I have spent a lot of time thinking about this, and have come up with a way that could help out, and that could, with some thought put into it, scale reasonably well.


Basically, the main idea is to offload some of the serving of the actual audio files. For any given host, most of the traffic is probably taken up by the currently popular audio files, be they evergreens or today's hot files. So, let's say that every now and then, something in the background on the audio host tallies a few of those most-requested audios, and then sends a signal to an offload server. The offload server receives a list, downloads these files and sends a signal in response, saying "I downloaded these files and until time X, if you want, you can send people to these corresponding addresses on my server instead". For each of those audios, the audio host notes this information, and when someone goes to listen to them, it throws a dice and sends some fraction of people to the offload server instead of to the audio file on its own server.

(This is similar to a custom-designed "CDN", Content Delivery Network, that some people may have heard about.)

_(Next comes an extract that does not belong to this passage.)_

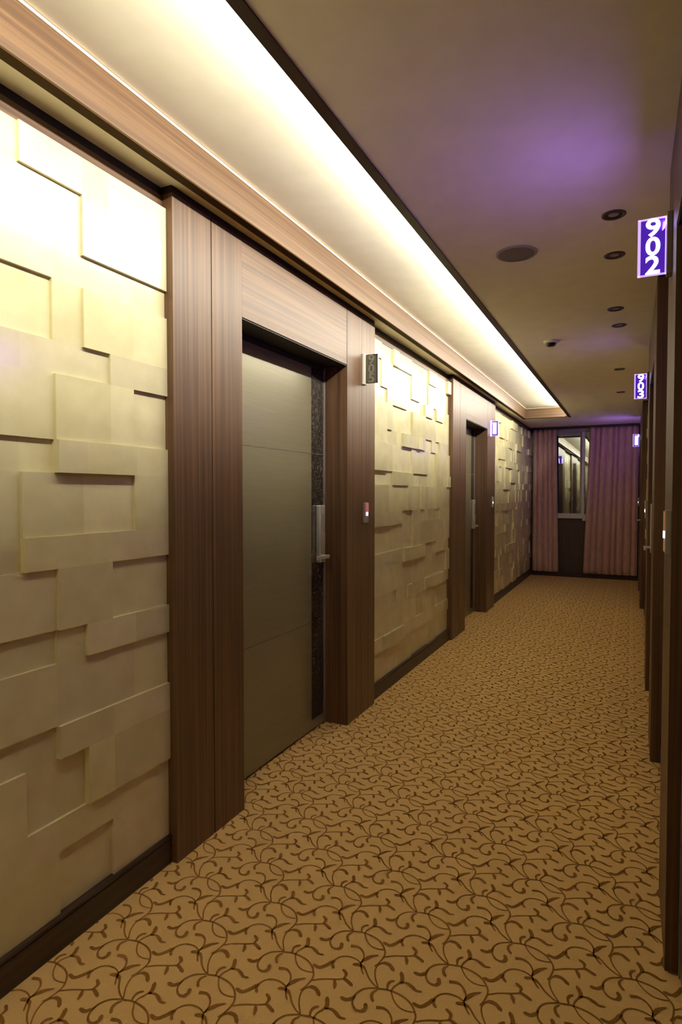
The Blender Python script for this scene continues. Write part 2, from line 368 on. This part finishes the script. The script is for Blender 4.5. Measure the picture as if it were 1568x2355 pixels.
def door(side, u, n, handle=True):
    p = SIDE[side]; y0, y1, y2, y3 = u; lf = p['leaf']; s = p['s']
    d = struct(empty('door_%d' % n, (0, 0, 0)))
    top = 2.075; ysp = y2 - 0.165
    # steel leaf in three panels with fine joints
    L = []; g = 0.0016
    for za, zb in ((0.012, 0.628 - g), (0.628 + g, 1.590 - g), (1.590 + g, top)):
        L.append((X(side, lf), X(side, lf + .024), y1 + .004, ysp - .002, za, zb))
        L.append((X(side, lf + .003), X(side, lf + .024), y1 + .004, ysp, zb, zb + 2 * g if zb < 2 else zb + .0001))
    L.append((X(side, lf), X(side, lf + .024), ysp - .002, y2 - .018, 0.012, 0.063))
    boxes('door_leaf', L, door_m, d, 0.0008)
    boxes('joint_line', [(X(side, lf - .0012), X(side, lf + .002), y1 + .004, y2 - .018, 1.5885, 1.5915)], door_edge, d)
    box('dark_inlay', X(side, lf + .002), X(side, lf + .024), ysp, y2 - .018, 0.063, top, door_strip, d, 0.001)
    boxes('door_frame', [(X(side, lf - .004), X(side, lf + .027), y2 - .017, y2 - .001, 0.0, top + .02), (X(side, lf + .001), X(side, lf + .027), y1, y1 + .0035, 0, top)], grey_metal, d, 0.001)
    box('frame_head', X(side, lf - .004), X(side, lf + .027), y1, y2 - .017, top + .001, top + .022, black_trim, d)
    if handle:
        yc = y2 - 0.075; h = s * -1
        f0 = X(side, lf + .002)
        hd = boxes('door_handle', [(f0, f0 + h * 0.026, yc - .032, yc + .032, 0.965, 1.295)], steel, d, 0.004)
        bm = bmesh.new()
        cyl_between(bm, (f0 + h * .020, yc, 1.000), (f0 + h * .060, yc, 1.000), 0.0095)
        add_box(bm, f0 + h * .050, f0 + h * .066, yc - 0.125, yc + 0.012, 0.990, 1.010)
        lv = new_obj('lever', bm, steel, hd, 0.002)
        bm = bmesh.new(); cyl_between(bm, (f0 + h * .024, yc, 0.978), (f0 + h * .0275, yc, 0.978), 0.006); new_obj('keyhole', bm, black_pl, hd)
        bm = bmesh.new(); add_box(bm, f0 + h * .025, f0 + h * .0275, yc - .02, yc + .02, 1.13, 1.25); new_obj('keypad', bm, reader_grey, hd)
    return d
surround('left', UNITS['left'][0], 'tall walnut door surround nearest on the left wall, carrying the unlit number sign')
surround('left', UNITS['left'][1], 'walnut door surround farther down the left wall, carrying a lit violet sign')
surround('left', UNITS['left'][2], 'walnut door surround on the left wall behind the camera')
surround('right', UNITS['right'][0], 'dark door surround at the right edge carrying sign 902')
surround('right', UNITS['right'][1], 'dark door surround on the right wall carrying sign 903')
surround('right', UNITS['right'][2], 'dark door surround on the right wall closest to the right curtain')
door('left', UNITS['left'][0], 1); door('left', UNITS['left'][1], 2); door('left', UNITS['left'][2], 3)
door('right', UNITS['right'][0], 4, False); door('right', UNITS['right'][1], 5); door('right', UNITS['right'][2], 6)

# ------------------------------------------------------------------ room number signs
def sign(side, y, text, lit, label):
    """edge-lit acrylic plate standing out from the jamb, digits stacked"""
    p = SIDE[side]; s = -p['s']; xf = p['f']
    t = empty('room_sign', (xf, y, 2.034)); tag(t, label, 'sign', 'room number signs on the door jambs')
    x0, x1 = s * 0.006, s * 0.094; z0, z1 = 0, 0.174
    brk = boxes('bracket', [(0, s * .016, -.022, .022, -.006, .180)], grey_metal if side == 'right' else (edge_lit if lit else cream_metal), t, 0.002)  # lit left bracket emits: LED light falling on it is put into its material
    boxes('sign_plate', [(s * .0165, x1, -.003, .003, z0 + .004, z1 - .004)], plate_lit if lit else plate_off, t)
    e = 0.0052
    boxes('glowing_edge' if lit else 'plate_edge', [(x1 - s * e * 1.4, x1 + s * .001, -.0042, .0042, z0, z1), (s * .0165, s * (.0165 + .0035), -.0042, .0042, z0, z1),
                            (s * .0165, x1, -.0042, .0042, z1 - e, z1), (s * .0165, x1, -.0042, .0042, z0, z0 + e * .7)], edge_lit if lit else edge_off, t)
    if text:
        for k, ch in enumerate(text):
            cu = bpy.data.curves.new('t', 'FONT'); cu.body = ch; cu.size = 1; cu.offset = 0.022; cu.extrude = 0.01; cu.align_x = 'CENTER'
            to = bpy.data.objects.new('t', cu); C.objects.link(to)
            bpy.context.view_layer.update()
            me = bpy.data.meshes.new_from_object(to.evaluated_get(bpy.context.evaluated_depsgraph_get()))
            bpy.data.objects.remove(to); bpy.data.curves.remove(cu)
            xs = [v.co.x for v in me.vertices]; ys = [v.co.y for v in me.vertices]; cx, cy = (min(xs) + max(xs)) / 2, (min(ys) + max(ys)) / 2
            H = max(ys) - min(ys); Wd = max(xs) - min(xs)
            zc = z1 - 0.0295 - 0.0565 * k; xc = s * 0.053
            for v in me.vertices:
                a, b, c = v.co
                v.co = (xc + (a - cx) / Wd * 0.040, -0.0048 + c * 0.06, zc + (b - cy) / H * 0.0555)
            me.materials.append(digit_lit if lit else digit_off)
            o = bpy.data.objects.new('digit', me); C.objects.link(o); o.parent = t
    elif lit:
        boxes('glowing_panel', [(s * .030, s * .072, -.0055, -.0032, 0.02, 0.154)], digit_lit, t)
    return t
sign('right', 2.10, '902', True, 'glowing violet room sign reading 902 at the right edge')
sign('right', 4.75, '903', True, 'glowing violet room sign reading 903 below the end of the cove')
sign('right', 9.50, '', True, 'tiny glowing room sign in front of the right curtain')
sign('left', 3.377, '905', False, 'unlit grey room sign on a cream bracket beside the nearest left door')
sign('left', 7.03, '', True, 'small glowing violet room sign on the far left door surround')

# LED lamps inside the lit signs' brackets
def led(side, y, power, back=0.12, z=2.12):
    s = -SIDE[side]['s']; xf = SIDE[side]['f']
    for dy, e, xo, d in ((0, 1.0, .0965, Vector((s, 0, 0.05))), (1, back, .030, Vector((s * .35, 1, .35)))):
        l = bpy.data.lights.new('sign_led', 'AREA'); l.shape = 'RECTANGLE'; l.size = 0.007; l.size_y = 0.16; l.energy = power * e; l.color = (0.34, 0.17, 1.0)
        o = bpy.data.objects.new('sign_led', l); C.objects.link(o)
        o.location = (xf + s * xo, y + dy * 0.012, z)
        z_ = -d.normalized(); y_ = (Vector((0, 0, 1)) - z_ * z_.z).normalized(); x_ = y_.cross(z_)
        o.rotation_euler = Matrix((x_, y_, z_)).transposed().to_euler()
led('right', 2.10, 2.6); led('right', 4.75, 0.8); led('right', 9.50, 2.2, 0.7); led('left', 7.03, 0.7)

# ------------------------------------------------------------------ card readers beside the doors
def reader(side, y, z, top, bot, label):
    s = -SIDE[side]['s']; xf = SIDE[side]['f']
    t = empty('card_reader', (xf, y, z)); tag(t, label, 'card reader', 'card readers beside the doors')
    box('reader_body', -s * .0015, s * .015, -.026, .026, 0, .125, reader_grey, t, 0.003)
    box('reader_cover', s * .0152, s * .0185, -.022, .022, .066, .121, top, t, 0.001)
    box('indicator_light', s * .0152, s * .0195, -.010, .012, .044, .065, led_white, t, 0.001)
    box('reader_foot', s * .0152, s * .0178, -.022, .022, .006, .040, bot, t, 0.001)
reader('left', 3.395, 1.183, reader_red, reader_grey, 'card reader with a red cover on the jamb of the nearest left door')
reader('left', 7.13, 1.205, white_pl, white_pl, 'tiny pale card reader beside the far left door')
reader('right', 1.94, 1.190, reader_orange, reader_orange, 'orange card reader with a bluish light at the right edge, below sign 902')
reader('right', 4.66, 1.190, white_pl, reader_grey, 'pale card reader on the right wall below sign 903')
reader('right', 9.40, 1.190, white_pl, reader_grey, 'farthest card reader on the right wall, against the right curtain')

# ------------------------------------------------------------------ ceiling fixtures
DL = [(-0.078, 2.62, 'black recessed downlight nearest the camera, just left of sign 902'), (-0.085, 3.06, 'recessed downlight second from the camera, level with the round speaker'),
      (-0.100, 3.94, 'recessed downlight third from the camera, beyond sign 902'), (-0.088, 4.33, 'recessed downlight fourth from the camera, close behind the third'),
      (-0.110, 5.84, 'small recessed downlight fifth from the camera, above sign 903'), (-0.118, 7.16, 'farthest recessed downlight in the row, faint above sign 903')]
dl0 = empty('downlight', (DL[0][0], DL[0][1], ZC))
lathe('trim_ring', [(0.034, -0.001), (0.036, -0.004), (0.043, -0.004), (0.046, -0.001), (0.046, 0.0), (0.034, 0.0)], dl_ring, dl0)
lathe('lamp_cup', [(0.0345, -0.0012), (0.030, -0.0008), (0.022, -0.0005), (0.019, -0.0005)], dl_cup, dl0)
lathe('lamp_lens', [(0.019, -0.0006), (0.015, -0.0022), (0, -0.003)], dl_lens, dl0)
tag(dl0, DL[0][2], 'downlight', 'recessed downlights in the ceiling')
for x, y, lab in DL[1:]:
    r = dl0.copy(); C.objects.link(r); r.location = (x, y, ZC); r['label'] = lab
    for ch in list(dl0.children):
        c = ch.copy(); C.objects.link(c); c.parent = r
sp = empty('ceiling_speaker', (-0.487, 2.84, ZC)); tag(sp, 'round grey ceiling speaker between the cove and the downlights', 'speaker')
lathe('speaker_rim', [(0.080, -0.006), (0.086, -0.008), (0.091, -0.004), (0.092, 0.0)], mat('speaker_rim', (0.3, 0.27, 0.25), 0.5), sp, 48)
lathe('grille', [(0.080, -0.005), (0.05, -0.007), (0, -0.008)], spk_m, sp, 48)
sm = empty('smoke_detector', (-0.535, 4.56, ZC)); tag(sm, 'small pale smoke detector with a black lower cap on the ceiling', 'smoke detector')
lathe('detector_base', [(0.052, 0.0), (0.052, -0.008), (0.044, -0.016), (0.036, -0.018)], white_pl, sm)
lathe('detector_cap', [(0.036, -0.018), (0.034, -0.030), (0.026, -0.038), (0.0, -0.041)], black_pl, sm)

# ------------------------------------------------------------------ window, curtains
w = struct(empty('window_1', (0, 0, 0)))
boxes('window_frame', [(WX0, WX0 + .05, YE + .01, YE + .09, WZ0, WZ1), (WX1 - .05, WX1, YE + .01, YE + .09, WZ0, WZ1), (WX0 + .05, WX1 - .05, YE + .01, YE + .09, WZ0, WZ0 + .05)], frame_m, w, 0.003)
boxes('window_head', [(WX0 + .05, WX1 - .05, YE + .01, YE + .09, WZ1 - .055, WZ1)], frame_grey, w, 0.003)
boxes('mullion', [(-0.735, -0.690, YE + .0, YE + .08, WZ0 + .05, WZ1 - .055)], frame_m, w, 0.003)
boxes('sash', [(-0.765, -0.736, YE + .03, YE + .08, WZ0 + .05, WZ1 - .055), (WX0 + .05, -0.766, YE + .03, YE + .08, WZ1 - .10, WZ1 - .056)], frame_grey, w, 0.002)
boxes('window_sill', [(WX0 - .02, -0.72, YE - .035, YE + .01, WZ0 - .004, WZ0 + .075), (-0.719, WX1 + .02, YE - .045, YE + .01, WZ0 - .04, WZ0 + .06)], frame_m, w, 0.003)
box('glass', WX0 + .05, -0.766, YE + .050, YE + .056, WZ0 + .05, WZ1 - .056, glass, w)
box('glass', -0.690, WX1 - .05, YE + .035, YE + .041, WZ0 + .05, WZ1 - .056, glass, w)
cr = box('curtain_rail', -1.50, 0.09, YE - .115, YE - .075, ZC - .034, ZC - .001, rail_m, None, 0.002); tag(cr, 'black curtain rail under the ceiling above the window', 'curtain rail')
def curtain(name, xa_t, xb_t, xa_b, xb_b, nf, seed, label, edge=None):
    rnd = random.Random(seed); nx, nz = nf * 16, 40; bm = bmesh.new(); g = []
    ph = [rnd.uniform(-.9, .9) for _ in range(nf + 2)]; am = [rnd.uniform(.55, 1.1) for _ in range(nf + 2)]
    zt, zb = ZC - .036, 0.078
    for j in range(nz + 1):
        t = j / nz; z = zt + (zb - zt) * t; row = []
        for i in range(nx + 1):
            s = i / nx; u = s * nf; k = int(u); a = am[k] * (1 - (u - k)) + am[k + 1] * (u - k); q = ph[k] * (1 - (u - k)) + ph[k + 1] * (u - k)
            xa = xa_t + (xa_b - xa_t) * t; xb = xb_t + (xb_b - xb_t) * t
            if edge: xb = xb if edge == 'l' else xb
            s2 = s + 0.012 * math.sin(2 * PI * s * 2.5 + q)*min(1, 8*s, 8*(1-s))
            x = xa + (xb - xa) * s2
            amp = 0.066 + 0.008 * t; fold = abs(math.sin(PI * u + 0.35 * q)) ** 0.6
            y = YE - 0.052 - amp * a * fold  + 0.004 * math.sin(9 * z + 3 * u)
            row.append(bm.verts.new((x, y, z)))
        g.append(row)
    for j in range(nz):
        for i in range(nx): bm.faces.new((g[j][i], g[j][i + 1], g[j + 1][i + 1], g[j + 1][i]))
    o = new_obj(name, bm, velvet, None, 0, True)
    m = o.modifiers.new('thick', 'SOLIDIFY'); m.thickness = 0.003
    tag(o, label, 'curtain'); return o
curtain('curtain', -1.488, -1.120, -1.480, -1.072, 5, 2, 'rose brown curtain hanging left of the window against the stone wall')
curtain('curtain', -0.612, 0.088, -0.690, 0.090, 8, 5, 'wider rose brown curtain hanging right of the window')

# ------------------------------------------------------------------ night outside the window
wl = bpy.data.worlds.new('night'); S.world = wl; wl.use_nodes = True
wl.node_tree.nodes['Background'].inputs[0].default_value = (0.10, 0.14, 0.22, 1); wl.node_tree.nodes['Background'].inputs[1].default_value = 0.05

# ------------------------------------------------------------------ cove lamps (fluorescent battens lying on the cove shelf)
LAMP = 25.0
n = 8; seg = (8.80 - CY0) / n
for i in range(n):
    yc = CY0 + seg * (i + .5)
    for nm, d, e in (('cove_lamp_side', Vector((-1, 0, -0.10)), 0.60), ('cove_lamp_up', Vector((-0.2, 0, 1)), 0.29)):
        l = bpy.data.lights.new(nm, 'AREA'); l.shape = 'RECTANGLE'; l.size = seg * 0.97; l.size_y = 0.022; l.energy = LAMP * e; l.color = (1.0, 0.975, 0.86)
        o = bpy.data.objects.new(nm, l); C.objects.link(o); o.location = (-0.785 if nm.endswith('side') else -0.775, yc, 2.532 if nm.endswith('side') else 2.545)
        # long side along the corridor
        z = -d.normalized(); x = Vector((0, 1, 0)); y = z.cross(x).normalized()
        o.rotation_euler = Matrix((x, y, z)).transposed().to_euler()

This idea fulfills these goals:

  • Reasonably privacy-preserving. That an audio on top of GWA is available to listen to is as public as it can get. Sending over all files willy-nilly would expose a lot of private information. If an audio was deleted, the audio host could send another signal saying hey, this is now removed, please remove the file and stop serving it.

  • Works for public, freely-available audios. Note that this is a really poor idea for non-public or for-pay audios requiring authentication at the audio host. (That said, let's say one of the audios was an unlisted Patreon-ish reward that had a publicly accessible link; having it hosted by the offload server would be about as reliant on people not finding out the link as the original, and wouldn't be worse in that situation, nor would it be better.)

  • Driven by the audio host. It can choose which audios to point out, it can choose whether to serve its own audio file or the offloaded address, and if it does analytics and so on upon playing, it can do those and then send a redirect to the offloaded address in place of beginning to stream the file from itself.

  • Short-term. The offload-server is not supposed to hold onto everything forever, but a few things for a short time period. This increases the odds that the offload server is not itself overloaded.

  • Degrades gracefully. If someone tries to use an offloaded link afterwards, it could redirect to the original listening address at the audio host.

  • Easy to switch off. All the audio host needs to do is to no longer send people to the offloaded address. It could run a check every 30 seconds that tries downloading one of the known offloaded audios, and if that doesn't work, don't use offloading (but if it springs back to life again, start doing it again).

This idea is custom in design, and will require code-level implementation work for the audio host. However, it will be reasonably clear and slide on top of the audio host's other concerns. And if it has been implemented once, it is also reasonably simple to factor it to allow multiple offload servers, which gives a way to scale if just one is not enough. Similarly, one offload server could easily serve multiple audio hosts.

And just to be clear at the end, the two main points are:

  • Instead of the audio file being part of bandwidth that costs money for the audio host, it costs no money for the audio host and either costs less money or nothing at all for the offload server, due to its hosting arrangements.

  • Additionally, not serving the audio file reduces CPU and disk load on the audio host's server as well as lowers the amount of traffic going through at the same time, which can just as well become a bottleneck for a high-traffic server.

I am willing to implement and host such an offload server for the community, and have already produced a draft specification for how the interplay between the offload server and the audio host would work that I can discuss with anyone willing to implement the counterpart.

Obviously, anyone adopting this would put a lot of trust in the offload server to not do the wrong thing, in any number of ways.


(Please note that I am not interested in building an audio host myself; it is a lot more work than the above, and there are already other people doing it. Please support their efforts.)